[Election-Methods] Partisan Politics

Juho juho4880 at yahoo.co.uk
Thu Mar 13 23:42:17 PDT 2008


On Mar 14, 2008, at 5:34 , Fred Gohlke wrote:

> In the U. S., our major political parties are quasi-official entities
> that control the selection of candidates for public office.  They  
> raise
> the immense amounts of money needed to get their candidates elected by
> selling the votes of their candidates to vested interests.  They meet
> their commitment to the donors by picking politicians who can be  
> relied
> upon to enact the laws and implement the policies the donors' desire.
> In other words, political parties are nothing but conduits for  
> corruption.

Ok, it seems that the border line that you consider harmful is where  
the political parties break out from their simple role as groups of  
similar minded people and start exercising power outside of the role  
originally planned for them.

> re: "... where I end up in the same room with a drug dealer that wants
> to expand his influence in the city.  Should I vote against him if he
> seems to be determined to get that position and tells me that I should
> understand that we should elect him."
>
> Doesn't that depend on whether you know the person is a drug  
> dealer?  If
> not, you will have an extended period of time to evaluate him (or  
> her).
>   All you can base your decision on is what you hear and observe, the
> information you are able to glean from your examination of the person,
> and your evaluation of material supplied by others, if there is any.
> For example, wouldn't you be likely to ask the people in your group
> where they work and try to assess the forthrightness of their  
> response?
>
> Furthermore, you are not alone in the process.  Others, too, will
> evaluate this person.  If you misjudge, others may not.  There is  
> always
> the possibility that a scoundrel will run the gauntlet  
> successfully, but
> the odds against it are infinitely better than we endure now, with
> political parties selecting our candidates.
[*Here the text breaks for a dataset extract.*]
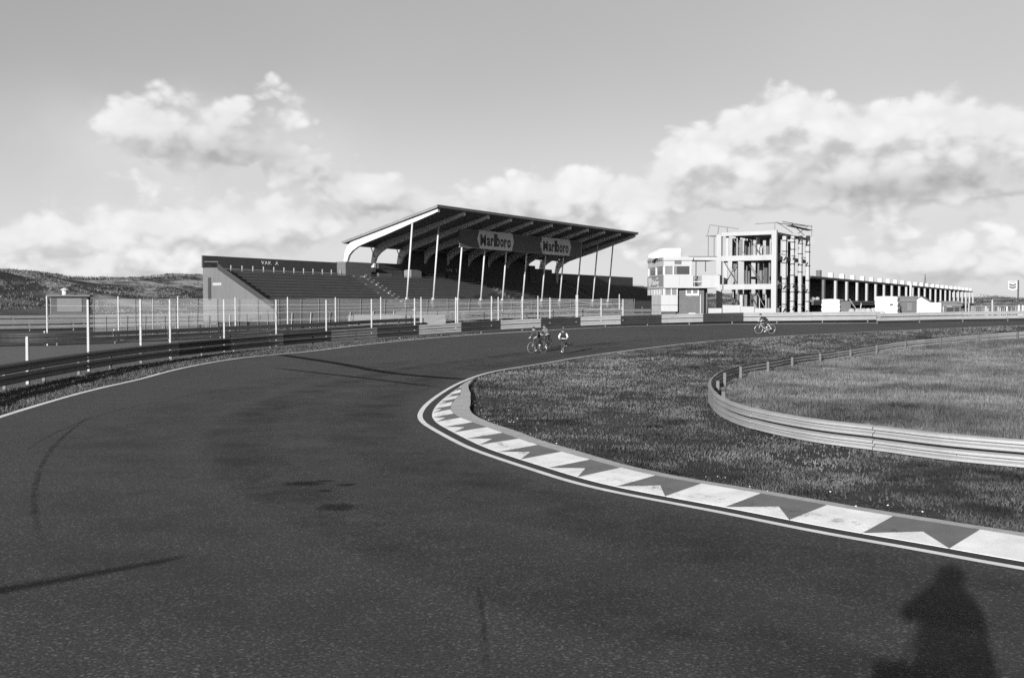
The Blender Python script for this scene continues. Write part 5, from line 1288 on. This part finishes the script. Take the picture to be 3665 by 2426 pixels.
blades('grass', pts2, (.06 + .20 * rng.random(len(pts2))) * (.4 + 1.2 * hn), .010 + .0009 * d, M_bladel, 'long dry grass inside the curling pale guard rail', .6, 4, (.65, 1.25), .8)
# verge between the outer line and the dark rail
oc = [tuple(p) for p in (OC + ON * .12)[::2] if p[1] > 12]; vp = oc + [tuple(p) for p in (R1)[::-1][::4]]
pts3 = scatter(vp, 70000, -30, 20, 14, 80, 1.4, 23)
cl = fbm(pts3[:, 0] * .9, pts3[:, 1] * .9); pts3 = pts3[rng.random(len(pts3)) < sm(.30, .55, cl) * .9 + .1]; d = np.hypot(pts3[:, 0], pts3[:, 1])
blades('grass', pts3, (.015 + .05 * rng.random(len(pts3))) * (1 + d / 60), .010 + .0011 * d, M_blade, 'thin grass on the verge between white line and black guard rail', .9, 5, (.5, 1.6), .5)
# marram on the dunes
r_ = np.random.default_rng(31); n = 90000; x = r_.uniform(-160, 10, n); y = r_.uniform(124, 235, n); cl = fbm(x / 7, y / 7); k = r_.random(n) < sm(.40, .60, cl)
x, y = x[k], y[k]; pts4 = np.stack([x, y], 1)
blades('marram_grass', pts4, .08 + .26 * r_.random(len(x)), .16 + .2 * r_.random(len(x)), M_marram, 'marram grass and low scrub over the dunes at left', .5, 6, (.35, 1.5), .8)
x = r_.uniform(60, 260, 30000); y = r_.uniform(150, 420, 30000); pts5 = np.stack([x, y], 1)
blades('marram_grass', pts5, .25 + .6 * r_.random(len(x)), .25 + .3 * r_.random(len(x)), M_marram, 'marram grass over the low dunes beyond the pits', .5, 7, (.35, 1.3), .8)
# pale pebbles thrown on the grass next to the kerb
rk = random.Random(4); pb = MB()
for k in range(80):
    s = rk.uniform(1.5, s_apex - 1); p = cpoint(s, kA + .9 + .3 + abs(rk.gauss(0, .55))); q = rk.uniform(.004, .013); pb.blob((p[0], p[1], tz(*p) + .025), (q * 1.4, q, q * .8), 6, 4)
tag(pb.build('pebbles', M_kerbw), 'pale pebbles scattered on the grass behind the kerb', 'pebbles', kind='stuff')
My concern is that the person himself may make it known that he is no  
ordinary person since he knows that it will have an effect on the  
other persons in the room. Maybe there are rumours that last year  
some voter that stopped him on his way upwards disappeared  
mysteriously. The problem thus is that since the votes in practice  
are not secret bad mannered people like this drug dealer could make  
use of that.

(In lesser scale this problem will be present also when other people  
in the room include one's boss, friend, tax official, a person that  
might be hurt if not elected, a person known to tell everyone whom  
you supported etc. Maybe the results of the groups of three will be  
published, and in that case everyone can guess everyone else's  
opinions => better vote party x if you plan career in a x minded  
company.)

> So far,
> we've barely scratched the surface of an extremely complex topic.
> Ideas, to have value, must be challenged.

As you can see my concerns and possible improvements that I'd like to  
study are mainly in the areas of privacy of the votes and in  
proportional representation. In USA proportional representation is  
not a tradition (except to some extent between the two parties of the  
two-party system) so it may not be seen to be that critical. Don't  
know about privacy since people anyway do register as supporters of  
one party. The new set-up brings new challenges in the area of  
privacy though (like the drug dealers).